Friday, 18 October 2013
Proposed Kinsgate School expansion - is it too late for a rethink?
Camden have come up with a proposal to help solve the problem of the shortage of primary school places locally which involves providing a new school on an area called Liddell Road. Many people in Fortune Green will not have heard of it as it is an industrial estate just off Maygrove/Iverson Roads backing onto the railway line and the Sidings Peace Park. It has been considered as a potential site for a future new school for some time (back when the Council was run by the LibDem/Conservatives) but since then the landscape has changed.
Under the present Government, the only new schools that can be built are Free Schools or Academies. Unfortunately, the current Labour Administration in Camden are ideologically opposed to these options, even though academies were introduced by the last Labour Government and the new Shadow Education Secretary Tristram Hunt has stated that the bulk of existing free schools would be kept open as his party wanted to "keep the good free schools". ) Instead of creating a new primary school for the area, Camden’s current administration are therefore promoting the expansion of an existing school (Kingsgate) funded by building homes for sale on the site and throwing off all the existing businesses.
Everyone agrees that the need for additional school places in the area is a high priority, but we believe that this approach is flawed. Kingsgate is rated as an “Outstanding” school, and its success and educational provision to local children should not be compromised by political expediency.

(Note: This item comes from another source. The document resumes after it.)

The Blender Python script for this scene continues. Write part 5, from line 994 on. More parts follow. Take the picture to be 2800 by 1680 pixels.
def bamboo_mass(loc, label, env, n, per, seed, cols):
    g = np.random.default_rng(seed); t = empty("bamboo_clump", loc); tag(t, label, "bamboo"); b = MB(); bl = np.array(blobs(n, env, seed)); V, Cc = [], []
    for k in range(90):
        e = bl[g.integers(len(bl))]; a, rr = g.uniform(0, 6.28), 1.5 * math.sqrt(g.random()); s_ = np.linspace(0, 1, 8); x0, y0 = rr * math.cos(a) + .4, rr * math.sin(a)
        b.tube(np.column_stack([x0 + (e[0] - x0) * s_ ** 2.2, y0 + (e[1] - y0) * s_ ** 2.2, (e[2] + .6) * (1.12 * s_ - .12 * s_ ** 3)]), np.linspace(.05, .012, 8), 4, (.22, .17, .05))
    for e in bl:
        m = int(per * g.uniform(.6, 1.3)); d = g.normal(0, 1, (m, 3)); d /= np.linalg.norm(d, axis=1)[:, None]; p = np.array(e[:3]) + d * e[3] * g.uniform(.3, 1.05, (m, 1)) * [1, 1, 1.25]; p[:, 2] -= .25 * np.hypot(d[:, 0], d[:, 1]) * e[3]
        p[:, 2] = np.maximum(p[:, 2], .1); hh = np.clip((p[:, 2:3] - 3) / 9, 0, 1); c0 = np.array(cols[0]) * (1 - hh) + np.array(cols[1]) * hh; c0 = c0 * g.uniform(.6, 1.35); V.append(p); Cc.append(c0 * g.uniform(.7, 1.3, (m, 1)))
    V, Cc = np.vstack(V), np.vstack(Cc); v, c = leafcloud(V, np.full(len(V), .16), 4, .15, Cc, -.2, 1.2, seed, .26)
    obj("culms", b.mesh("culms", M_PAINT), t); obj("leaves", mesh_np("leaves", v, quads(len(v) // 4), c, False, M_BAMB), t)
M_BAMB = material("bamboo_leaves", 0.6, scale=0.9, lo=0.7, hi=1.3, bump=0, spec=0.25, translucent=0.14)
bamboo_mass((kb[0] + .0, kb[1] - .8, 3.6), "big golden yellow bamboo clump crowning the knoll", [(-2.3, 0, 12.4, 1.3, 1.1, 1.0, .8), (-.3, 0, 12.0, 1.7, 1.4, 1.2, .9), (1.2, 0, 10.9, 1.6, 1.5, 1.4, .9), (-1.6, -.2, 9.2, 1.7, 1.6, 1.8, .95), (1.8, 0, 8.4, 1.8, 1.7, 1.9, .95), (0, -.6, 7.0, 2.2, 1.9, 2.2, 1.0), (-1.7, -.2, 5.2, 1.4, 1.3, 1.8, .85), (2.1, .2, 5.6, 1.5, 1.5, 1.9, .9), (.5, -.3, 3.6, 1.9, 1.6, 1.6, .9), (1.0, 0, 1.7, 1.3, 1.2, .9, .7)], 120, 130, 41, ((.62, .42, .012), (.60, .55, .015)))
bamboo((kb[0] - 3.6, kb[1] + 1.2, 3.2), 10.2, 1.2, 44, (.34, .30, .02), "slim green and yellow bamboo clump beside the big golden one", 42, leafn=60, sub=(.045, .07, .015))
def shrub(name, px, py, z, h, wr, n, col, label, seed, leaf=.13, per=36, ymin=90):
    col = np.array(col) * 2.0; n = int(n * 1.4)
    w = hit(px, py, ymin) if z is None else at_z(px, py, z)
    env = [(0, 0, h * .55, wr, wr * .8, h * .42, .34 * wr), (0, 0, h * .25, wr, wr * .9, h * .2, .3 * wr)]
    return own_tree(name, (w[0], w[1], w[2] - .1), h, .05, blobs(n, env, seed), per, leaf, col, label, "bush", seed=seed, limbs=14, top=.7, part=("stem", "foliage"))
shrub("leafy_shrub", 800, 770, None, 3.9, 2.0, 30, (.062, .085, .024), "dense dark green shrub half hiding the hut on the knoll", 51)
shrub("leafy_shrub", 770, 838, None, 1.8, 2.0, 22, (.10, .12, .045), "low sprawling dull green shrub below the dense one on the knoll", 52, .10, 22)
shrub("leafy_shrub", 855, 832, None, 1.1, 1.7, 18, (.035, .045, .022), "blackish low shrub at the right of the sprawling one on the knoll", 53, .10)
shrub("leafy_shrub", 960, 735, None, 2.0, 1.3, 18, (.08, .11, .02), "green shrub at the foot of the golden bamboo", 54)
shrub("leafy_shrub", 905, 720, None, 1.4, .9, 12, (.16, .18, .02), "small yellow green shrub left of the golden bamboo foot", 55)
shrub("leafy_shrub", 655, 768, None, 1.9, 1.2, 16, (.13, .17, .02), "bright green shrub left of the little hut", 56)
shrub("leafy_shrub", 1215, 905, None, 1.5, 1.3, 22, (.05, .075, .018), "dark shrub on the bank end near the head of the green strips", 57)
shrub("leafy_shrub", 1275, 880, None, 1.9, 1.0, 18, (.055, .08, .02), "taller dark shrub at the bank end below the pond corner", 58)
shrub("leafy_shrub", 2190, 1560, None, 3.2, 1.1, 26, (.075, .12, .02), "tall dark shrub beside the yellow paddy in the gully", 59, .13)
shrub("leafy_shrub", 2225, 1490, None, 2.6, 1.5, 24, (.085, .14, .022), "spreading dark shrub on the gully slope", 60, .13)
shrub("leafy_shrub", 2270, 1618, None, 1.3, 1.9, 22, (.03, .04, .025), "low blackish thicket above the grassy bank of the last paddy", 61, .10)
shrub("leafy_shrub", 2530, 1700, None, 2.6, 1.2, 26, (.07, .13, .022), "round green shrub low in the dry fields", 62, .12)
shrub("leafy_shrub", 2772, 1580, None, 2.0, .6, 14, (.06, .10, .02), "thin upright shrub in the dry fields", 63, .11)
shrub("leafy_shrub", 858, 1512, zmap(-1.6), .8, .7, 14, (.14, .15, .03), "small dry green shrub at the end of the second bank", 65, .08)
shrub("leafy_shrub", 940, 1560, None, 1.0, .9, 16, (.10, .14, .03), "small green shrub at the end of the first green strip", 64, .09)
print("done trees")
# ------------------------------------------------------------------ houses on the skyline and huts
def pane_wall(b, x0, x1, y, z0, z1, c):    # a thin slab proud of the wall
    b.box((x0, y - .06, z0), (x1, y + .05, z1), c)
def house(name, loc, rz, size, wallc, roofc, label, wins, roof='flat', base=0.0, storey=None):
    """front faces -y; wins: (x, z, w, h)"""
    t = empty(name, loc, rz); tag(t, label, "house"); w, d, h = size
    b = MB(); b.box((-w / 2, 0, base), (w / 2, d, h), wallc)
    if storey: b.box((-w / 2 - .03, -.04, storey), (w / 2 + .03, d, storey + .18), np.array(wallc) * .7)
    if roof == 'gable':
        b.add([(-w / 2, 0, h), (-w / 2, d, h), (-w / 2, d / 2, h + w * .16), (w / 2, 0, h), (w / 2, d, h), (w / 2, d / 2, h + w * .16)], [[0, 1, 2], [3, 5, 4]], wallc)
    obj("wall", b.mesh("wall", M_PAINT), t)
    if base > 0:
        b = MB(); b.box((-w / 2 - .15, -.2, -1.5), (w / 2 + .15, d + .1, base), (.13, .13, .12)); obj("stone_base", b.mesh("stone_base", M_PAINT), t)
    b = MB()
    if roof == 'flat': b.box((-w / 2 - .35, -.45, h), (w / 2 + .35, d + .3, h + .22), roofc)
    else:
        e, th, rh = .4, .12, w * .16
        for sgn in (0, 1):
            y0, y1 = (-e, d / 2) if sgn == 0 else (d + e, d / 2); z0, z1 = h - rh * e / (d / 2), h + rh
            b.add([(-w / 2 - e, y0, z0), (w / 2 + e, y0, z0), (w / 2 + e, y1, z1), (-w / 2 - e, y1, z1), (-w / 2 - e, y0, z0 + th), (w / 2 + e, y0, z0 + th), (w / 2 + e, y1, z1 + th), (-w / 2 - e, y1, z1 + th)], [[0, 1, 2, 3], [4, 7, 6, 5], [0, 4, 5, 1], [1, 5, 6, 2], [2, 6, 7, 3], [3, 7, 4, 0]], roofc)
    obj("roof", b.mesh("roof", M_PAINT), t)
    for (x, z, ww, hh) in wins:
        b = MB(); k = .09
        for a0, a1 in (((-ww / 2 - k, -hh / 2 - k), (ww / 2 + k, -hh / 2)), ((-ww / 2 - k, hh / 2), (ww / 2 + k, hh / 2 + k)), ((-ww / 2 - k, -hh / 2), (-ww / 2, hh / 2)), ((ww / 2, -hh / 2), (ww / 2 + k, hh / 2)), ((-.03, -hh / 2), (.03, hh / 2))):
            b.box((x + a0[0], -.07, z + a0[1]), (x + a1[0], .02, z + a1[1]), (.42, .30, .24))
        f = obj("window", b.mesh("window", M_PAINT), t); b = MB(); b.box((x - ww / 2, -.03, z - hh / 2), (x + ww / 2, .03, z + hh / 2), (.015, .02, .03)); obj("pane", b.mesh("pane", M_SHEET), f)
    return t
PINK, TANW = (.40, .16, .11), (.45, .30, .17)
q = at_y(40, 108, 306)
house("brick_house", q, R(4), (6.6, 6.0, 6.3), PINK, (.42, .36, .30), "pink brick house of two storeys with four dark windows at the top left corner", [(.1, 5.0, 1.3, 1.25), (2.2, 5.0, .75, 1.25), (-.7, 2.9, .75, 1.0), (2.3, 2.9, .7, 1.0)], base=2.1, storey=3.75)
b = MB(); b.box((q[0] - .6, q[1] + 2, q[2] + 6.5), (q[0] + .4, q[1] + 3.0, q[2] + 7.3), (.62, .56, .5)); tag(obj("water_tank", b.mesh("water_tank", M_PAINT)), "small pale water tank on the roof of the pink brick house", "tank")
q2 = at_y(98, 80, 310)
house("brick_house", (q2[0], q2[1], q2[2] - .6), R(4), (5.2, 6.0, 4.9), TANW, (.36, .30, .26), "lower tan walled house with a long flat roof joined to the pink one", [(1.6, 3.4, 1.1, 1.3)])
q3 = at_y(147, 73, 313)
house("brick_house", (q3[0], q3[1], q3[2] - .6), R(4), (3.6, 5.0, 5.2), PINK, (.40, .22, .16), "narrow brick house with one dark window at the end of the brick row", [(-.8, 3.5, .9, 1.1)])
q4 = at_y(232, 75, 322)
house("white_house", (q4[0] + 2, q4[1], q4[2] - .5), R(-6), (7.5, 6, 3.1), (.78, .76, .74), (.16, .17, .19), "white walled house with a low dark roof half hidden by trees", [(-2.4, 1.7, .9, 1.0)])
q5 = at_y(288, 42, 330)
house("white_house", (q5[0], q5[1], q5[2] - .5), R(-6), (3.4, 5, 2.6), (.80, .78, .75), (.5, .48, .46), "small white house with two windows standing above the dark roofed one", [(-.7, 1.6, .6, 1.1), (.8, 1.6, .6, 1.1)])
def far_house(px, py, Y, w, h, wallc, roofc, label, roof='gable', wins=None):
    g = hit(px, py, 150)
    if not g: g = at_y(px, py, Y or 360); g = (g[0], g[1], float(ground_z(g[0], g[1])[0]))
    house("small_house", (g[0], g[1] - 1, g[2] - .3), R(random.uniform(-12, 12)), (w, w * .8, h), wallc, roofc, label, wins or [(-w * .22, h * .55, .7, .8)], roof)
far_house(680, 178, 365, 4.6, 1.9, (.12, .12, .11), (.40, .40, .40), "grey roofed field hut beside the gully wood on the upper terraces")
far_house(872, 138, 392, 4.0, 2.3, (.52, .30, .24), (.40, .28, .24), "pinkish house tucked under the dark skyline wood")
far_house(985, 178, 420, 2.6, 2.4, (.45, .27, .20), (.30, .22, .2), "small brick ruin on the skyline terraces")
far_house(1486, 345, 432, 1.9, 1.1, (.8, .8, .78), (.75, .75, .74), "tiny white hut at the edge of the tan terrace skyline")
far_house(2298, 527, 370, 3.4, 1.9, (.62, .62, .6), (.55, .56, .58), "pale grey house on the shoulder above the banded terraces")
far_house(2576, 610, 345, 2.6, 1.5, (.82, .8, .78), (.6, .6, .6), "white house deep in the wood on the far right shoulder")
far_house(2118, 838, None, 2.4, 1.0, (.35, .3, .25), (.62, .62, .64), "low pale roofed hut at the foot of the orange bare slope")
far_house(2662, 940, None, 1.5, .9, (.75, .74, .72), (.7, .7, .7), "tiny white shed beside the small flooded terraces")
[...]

Our response to the Council includes the following key points:
1) There is no good educational case to be made to have a school based on two sites, a mile apart with railway lines in between, with no clear access route between the two. Further, it could have a harmful effect on the community feeling of the existing Kingsgate School.

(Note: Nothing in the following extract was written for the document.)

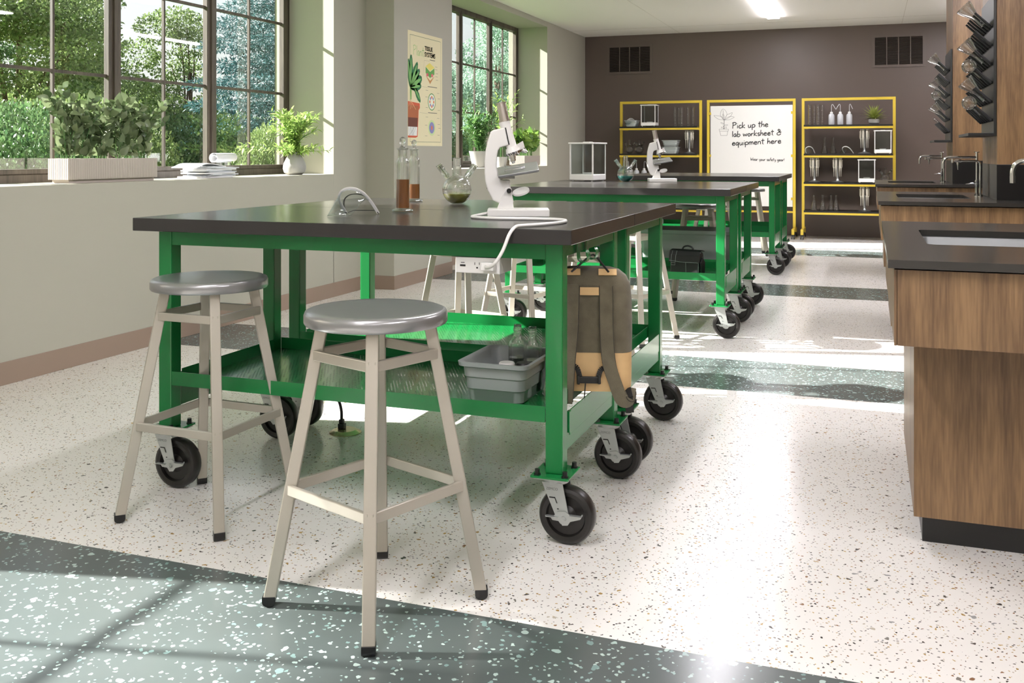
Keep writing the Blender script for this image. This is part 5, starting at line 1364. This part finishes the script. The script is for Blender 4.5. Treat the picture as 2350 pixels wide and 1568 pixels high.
mb = MB(); Q = [(math.cos(a*0.32)*(0.016+0.0006*a), math.sin(a*0.32)*(0.016+0.0006*a)) for a in range(34)]
vv = []; ff = []
for i, (a, c_) in enumerate(Q): vv += [(a, -0.13, c_), (a, 0.13, c_)]
for i in range(len(Q)-1): ff.append((2*i, 2*i+1, 2*i+3, 2*i+2))
ro = mb.add(vv, ff, True).build('rolled_magazine', M['paper'], solid=0.0012, loc=(-4.17, 5.60, z+0.064), rotz=R(6))
ro.location.z = z+0.0385+0.026
tag(ro, 'white magazine rolled into a tube lying on top of the sill stack', 'magazine')

# second window: pot with a bushy plant, white ribbed planter with broad leaves
pt2 = thing('potted_plant', 'tall grey pot with a bushy narrow-leaved plant on the far window sill', 'potted plant', (-4.22, 10.40, ZS))
MB().lathe([(0, 0.001), (0.075, 0.001), (0.085, 0.01), (0.125, 0.185), (0.128, 0.19), (0.122, 0.19), (0.118, 0.175), (0, 0.172)], 36).build('pot', M['pot'], pt2)
r = random.Random(9); lf = MB(); sm_ = MB()
bush(lf, sm_, r, [(0.02*math.cos(k), 0.02*math.sin(k), 0.17) for k in range(5)], 70, 0.46, 0.26, 0.075, 0.0085, 18, 0.8, 0.25, 0.1)
lf.build('foliage', M['leafmid'], pt2); sm_.build('stems', M['leafmid'], pt2)
pt4 = thing('potted_plant', 'tall airy pale-leaved plant on the far window sill, rising above the microscope', 'potted plant', (-4.28, 11.25, ZS))
MB().lathe([(0, 0.001), (0.06, 0.001), (0.08, 0.12), (0.074, 0.12), (0, 0.11)], 28).build('pot', M['pot'], pt4)
lf = MB(); sm_ = MB()
bush(lf, sm_, r, [(0, 0, 0.11)], 16, 0.85, 0.30, 0.09, 0.010, 16, 0.8, 0.25, 0.3, gust=(0.1, 0.3))
lf.build('foliage', M['leaflight'], pt4); sm_.build('stems', M['leafmid'], pt4)
pt3 = thing('planter_box', 'small ribbed cream planter of bright broad-leaved plants on the far window sill', 'planter', (-4.16, 11.80, ZS))
hx_, hy_ = 0.10, 0.30
prof = ribs(-hx_, -hy_, hx_, -hy_, 12)+ribs(hx_, -hy_, hx_, hy_, 36)+ribs(hx_, hy_, -hx_, hy_, 12)+ribs(-hx_, hy_, -hx_, -hy_, 36)
MB().prism(prof, 0.115, Matrix.Translation((0, 0, 0.020))).build('planter_body', M['planter'], pt3)
MB().box(-0.085, 0.085, -0.285, 0.285, 0, 0.0198).build('plinth', M['planter'], pt3)
lf = MB(); sm_ = MB()
bush(lf, sm_, r, [(0.04*math.cos(k*2.1), -0.25+0.5*k/8, 0.13) for k in range(9)], 62, 0.30, 0.17, 0.11, 0.034, 7, 0.6, 0.45, 0.2, face=(0.7, -0.4, 0.5))
lf.build('foliage', M['leaflet'], pt3); sm_.build('stems', M['leafmid'], pt3)

# rosette plant on the right yellow rack
rp = thing('potted_plant', 'rosette plant in a small grey bowl on the top shelf of the right yellow rack', 'potted plant', (0.048, 13.64, SH[3]+0.0005))
MB().lathe([(0, 0.001), (0.045, 0.001), (0.065, 0.02), (0.070, 0.05), (0.066, 0.068), (0.060, 0.066), (0, 0.060)], 30).build('pot', M['pot'], rp)
lf = MB(); r = random.Random(11)
for k in range(60):
    el = R(10+75*(k/60)); a = k*2.4; d = Vector((math.cos(a)*math.cos(el), math.sin(a)*math.cos(el), math.sin(el)))
    leaf(lf, Vector((0, 0, 0.07)), d, Vector((0, 0, 1)), 0.14+0.07*r.random(), 0.017, 0.25)
lf.build('foliage', M['leafros'], rp)

# ================================================================ GARDEN OUTSIDE
import numpy as np
struct(MB().box(-60, XO-0.05, -30, 70, -0.35, -0.30).build('garden_lawn', M['grass']))
def crown_mesh(blobs, n, L, W, seed, m, droop=-0.25):
    g = np.random.default_rng(seed); b = np.array(blobs, float); v = b[:, 3]*b[:, 4]*b[:, 5]; idx = g.choice(len(b), n, p=v**0.67/(v**0.67).sum())
    d = g.normal(size=(n, 3)); d /= np.linalg.norm(d, axis=1)[:, None]; rad = (0.45+0.55*g.random(n)**0.5)[:, None]
    p = b[idx, :3]+d*rad*b[idx, 3:6]
    o = g.normal(size=(n, 3)); o /= np.linalg.norm(o, axis=1)[:, None]; t = o+d+np.array([0, 0, droop]); t /= np.linalg.norm(t, axis=1)[:, None]
    u = g.normal(size=(n, 3)); x = np.cross(t, u); x /= np.linalg.norm(x, axis=1)[:, None]+1e-9
    s = g.uniform(0.6, 1.3, n)[:, None]
    V = np.stack([p, p+t*L*s*0.5+x*W*s, p+t*L*s, p+t*L*s*0.5-x*W*s], 1).reshape(-1, 3)
    me = bpy.data.meshes.new('foliage'); me.vertices.add(4*n); me.vertices.foreach_set('co', V.astype(np.float32).ravel())
    me.loops.add(4*n); me.loops.foreach_set('vertex_index', np.arange(4*n, dtype=np.int32))
    me.polygons.add(n); me.polygons.foreach_set('loop_start', np.arange(0, 4*n, 4, dtype=np.int32))
    me.materials.append(m); me.update(calc_edges=True); return me
TG = 'trees and shrubs outside the windows'
rr = random.Random(21)
def plant(name, label, x, y, sc, mesh, trunk, rz=0.0, grp=TG):
    t = thing(name, label, 'tree' if 'tree' in name else 'shrub', (x, y, -0.3), rz, grp); t.scale = sc if isinstance(sc, tuple) else (sc,)*3
    o = bpy.data.objects.new('foliage', mesh); C.objects.link(o); o.parent = t
    if trunk: o = bpy.data.objects.new('trunk', trunk); C.objects.link(o); o.parent = t
    return t
def trunk_mesh(segs):
    tr = MB()
    for (p, q, r0) in segs: tr.tube(smooth_path([p, ((p[0]+q[0])/2+0.1, (p[1]+q[1])/2, (p[2]+q[2])/2), q], 4), [r0*(1-0.6*i/8) for i in range(9)], 8)
    o = tr.build('trunk', M['bark']); me = o.data; bpy.data.objects.remove(o); return me
def decid_blobs(h, sx, low, nb):
    B = []; T = [((0, 0, 0), (0.2, 0.1, h*0.7), 0.09)]
    for k in range(nb):
        a = rr.uniform(0, 6.28); q = rr.uniform(low, 0.95); rad = sx*math.sin(math.pi*(0.2+0.72*q))*rr.uniform(0.2, 1)
        B.append((math.cos(a)*rad, math.sin(a)*rad, h*q, sx*0.34, sx*0.34, h*0.075))
        if k % 3 == 0: T.append(((0.1, 0, h*q*0.5), (B[-1][0]*0.9, B[-1][1]*0.9, B[-1][2]), 0.03))
    return B, T
B, T = decid_blobs(4.6, 2.0, 0.10, 44); DA = [crown_mesh(B, 80000, 0.060, 0.021, 1, M[m]) for m in ('tree1', 'tree2')]; TA = trunk_mesh(T)
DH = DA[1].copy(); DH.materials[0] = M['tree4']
B, T = decid_blobs(4.6, 1.7, 0.42, 13); DB = crown_mesh(B, 13000, 0.065, 0.022, 2, M['tree1']); TB = trunk_mesh(T)
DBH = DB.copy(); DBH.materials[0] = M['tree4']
B = [(rr.uniform(-1, 1)*0.75, rr.uniform(-1, 1)*0.75, rr.uniform(0.25, 0.85), 0.42, 0.42, 0.22) for k in range(16)]+[(0, 0, 0.3, 1, 1, 0.3)]
SB = [crown_mesh(B, 34000, 0.032, 0.012, 3, M[m]) for m in ('tree1', 'tree2')]
B = []
for lv in range(15):
    q = lv/15; rad = 1.9*(1-q)**0.75+0.1
    for k in range(9):
        a = k*0.7+lv*0.5; f = rr.uniform(0.45, 0.8); B.append((math.cos(a)*rad*f, math.sin(a)*rad*f, 5.6*(0.04+0.94*q)-rad*0.12, rad*0.34+0.1, rad*0.34+0.1, 0.12))
CM = crown_mesh(B, 90000, 0.075, 0.009, 4, M['tree3'], -0.1); TC = trunk_mesh([((0, 0, 0), (0, 0, 5.3), 0.12)])
def shrub(x, y, sx, h, k, lab, rz=0): return plant('garden_shrub', lab, x, y, (sx, sx, h), SB[k], None, rz)
shrub(-9.5, 8.9, 1.2, 2.0, 1, 'green shrub seen low through the left pane behind the planter')
shrub(-10.2, 10.9, 1.3, 2.1, 0, 'bright yellow-green shrub outside, left of the broad window post', 1)
shrub(-10.2, 12.8, 1.4, 2.0, 1, 'green shrub outside behind the dark planter leaves', 2)
shrub(-10.0, 14.6, 1.2, 1.8, 0, 'pale green shrub outside just above the stacked magazines', 3)
shrub(-7.7, 11.2, 0.6, 1.75, 0, 'airy light green shrub outside behind the rolled magazine', 4)
shrub(-15.5, 17.2, 1.9, 2.5, 1, 'wide green shrub far out below the white sky gap', 5)
shrub(-14.8, 20.5, 1.7, 2.3, 0, 'wide yellow-green shrub far out behind the thin tree', 6)
plant('garden_tree', 'broad yellow-green tree filling the left pane', -13.2, 12.0, (1.05, 1.05, 1.05), DA[0], TA)
plant('garden_tree', 'light green tree outside, left of the first thick window post', -16.2, 17.3, (1.0, 1.0, 0.8), DA[0], TA, 2.1)
plant('garden_tree', 'dark green tree far behind the yellow-green tree at the left edge', -20.5, 17.5, (1.2, 1.2, 1.25), DA[1], TA, 4)
plant('garden_tree', 'low dark tree far out under the pale sky of the middle panes', -22.5, 25.5, (1.3, 1.3, 0.62), DA[1], TA, 1)
plant('garden_tree', 'low green tree far out behind the dark planter leaves', -21.5, 30.5, (1.3, 1.3, 0.60), DA[1], TA, 3)
plant('garden_tree', 'thin light green tree against the white sky in the middle panes', -16.0, 19.8, (1.0, 1.0, 1.1), DB, TB)
plant('garden_tree', 'second thin light tree, its twigs against the sky left of the thick post', -17.4, 17.9, (0.9, 0.9, 1.25), DB, TB, 2)
plant('garden_conifer_tree', 'blue-green conifer filling the right panes of the first window', -11.2, 16.9, (1.35, 1.35, 1.1), CM, TC)
plant('garden_conifer_tree', 'second blue-green conifer behind the first, at the left of its window', -13.6, 22.0, (1.3, 1.3, 1.2), CM, TC, 1)
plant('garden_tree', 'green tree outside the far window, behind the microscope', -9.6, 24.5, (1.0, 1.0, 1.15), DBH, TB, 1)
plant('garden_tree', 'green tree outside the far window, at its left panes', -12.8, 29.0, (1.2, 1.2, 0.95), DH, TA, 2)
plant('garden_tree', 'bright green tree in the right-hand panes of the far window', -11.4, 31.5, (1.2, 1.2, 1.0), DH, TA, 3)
shrub(-7.4, 18.2, 1.2, 1.7, 1, 'green shrub below the far window panes', 7)
shrub(-9.9, 23.8, 1.4, 2.0, 1, 'dark green shrub low in the left pane of the far window', 8)
# tall unseen tree added so its shaped crown dapples sun on the near floor
r = random.Random(77)
B = [(r.uniform(-1.0, 1.0), r.uniform(-2.8, 1.0), 11.6+r.uniform(-1.2, 1.0), 0.35, 0.6, 0.18) for k in range(6)]
B += [(r.uniform(-1.0, 1.0), r.uniform(-2.8, 1.4), r.uniform(10.4, 13.0), 0.5, 0.55, 0.13) for k in range(7)]
B += [(r.uniform(-1.0, 1.0), -2.6+3.8*k/13, 13.9+r.uniform(-0.3, 0.6), 0.9, 0.6, 0.75) for k in range(14)]
plant('garden_tree', 'tall added tree outside the window behind the viewer, unseen, shaped to dapple the sun', -22.0, -3.0, 1.0, crown_mesh(B, 11000, 0.22, 0.075, 5, M['tree2']), trunk_mesh([((0, -3.0, 0), (0, -1.0, 12.5), 0.16)]), 0, None)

2) The increase of 412 additional pupils on the new site will add to traffic and pedestrian congestion on West End Lane and Kilburn High Road especially during peak morning rush hours with families travelling to, between and from the two sites. It is not likely to be acceptable or attractive to families.
3) If an application had been made to build a Free School or Academy, the funding would come from Central Government and so there would be no need for Camden Council to raise money through selling off the land to developers to build expensive homes for sale (120-160 units) and, in the process, putting 250 people who work in the existing businesses out of work.
While this complicated and flawed scheme has been progressed by the current administration with painful slowness, two new primary schools (Free Schools) in Camden have been through the whole process and opened with central government funding. This new school "extension" would not be open until at lest 2016.